Tour of Salamanca: When arriving at Salamanca, our tour guide first showed us El Río Tormes, which runs through Salamanca, and the Roman bridge that crosses it. Our goal for the day was to see the New Cathedral, the University of Salamanca, and the Plaza Major. We started with the New Cathedral, which has the original Cathedral still standing along with the new building added. The Cathedral was initially built in 1140, fun fact is that before they included the newer part of the Cathedral in 1513, their plans were to tear down the old cathedral and completely rebuild. During the 220 years it took to finish the Cathedral, multiple architectural styles were used in the process, including Romanesque, Gothic and Baroque. During the Romanesque style, we can see that the windows were made very small so that arrows thrown at the Cathedral were unable to pass through to the inside. Another fun fact is that in 1973 a family lived in the bell tower and they were in charge of ringing the bells every hour on the hour.

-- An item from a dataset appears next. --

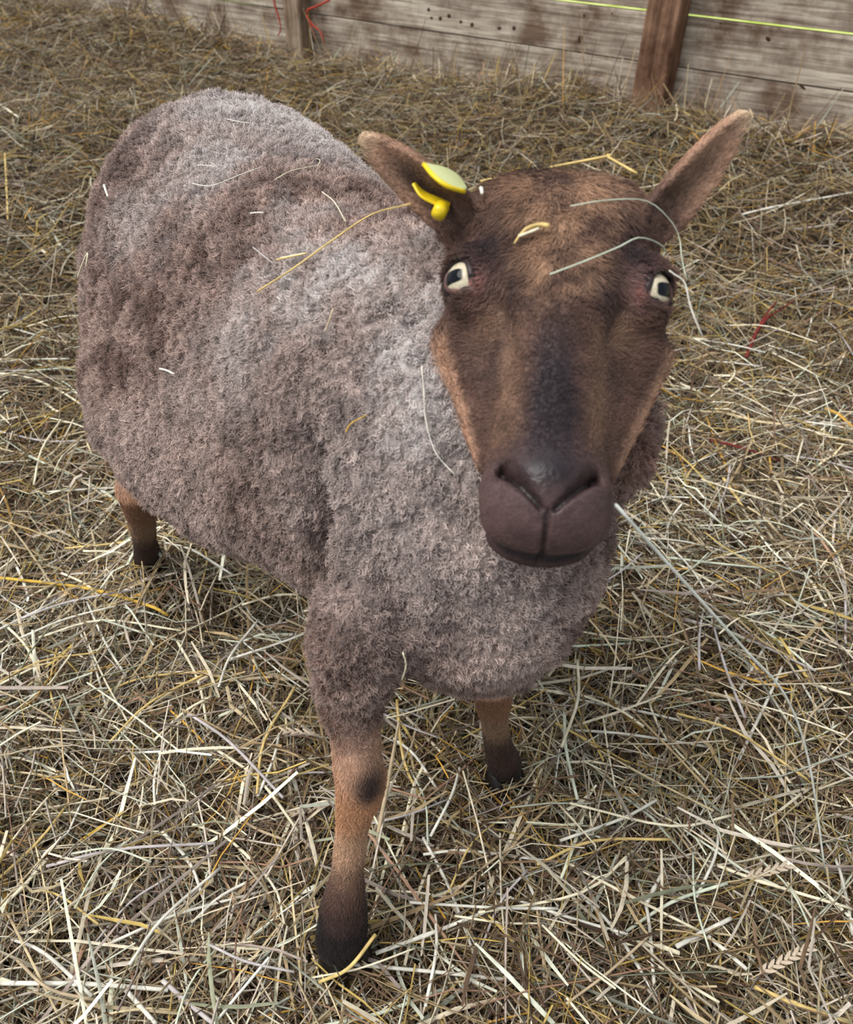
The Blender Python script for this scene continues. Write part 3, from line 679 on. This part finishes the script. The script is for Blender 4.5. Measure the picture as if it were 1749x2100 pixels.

The family was referred to as Los Campaners, or the bell ringers.

When walking towards the altar, you can see 53 painted tiles which represent the story of Jesus. These tiles were painted by an Italian named, Nicolas de Florencia. Afterwards, we visited the University of Salamanca, founded in 1218 and is known as the oldest university in Spain.

It is said that if students could find the frog in the Plateresco architecture outside then they would pass all their classes. In actuality, the frog represented sexual temptation and death. Originally, the University was an all male school and if they paid any mind to women they would fail classes and possibly die. The frog on the skull was to remind the boys each day they entered the building to focus on their classes and not on the women. To finish the tour, our guide took us to the Plaza Mayor de Salamanca. Similar to every other Plaza Mayor, the balconies above the coffee shops and and restaurants, were once used by spectators when watching bullfights. However, there was one part of the Plaza that stood out for me. There was a statue of an elephant upside down on it's trunk, sculpted by Spanish artist, Miguel Barceló. It is said that the elephant represents the equilibrium necessary for artistic creativity.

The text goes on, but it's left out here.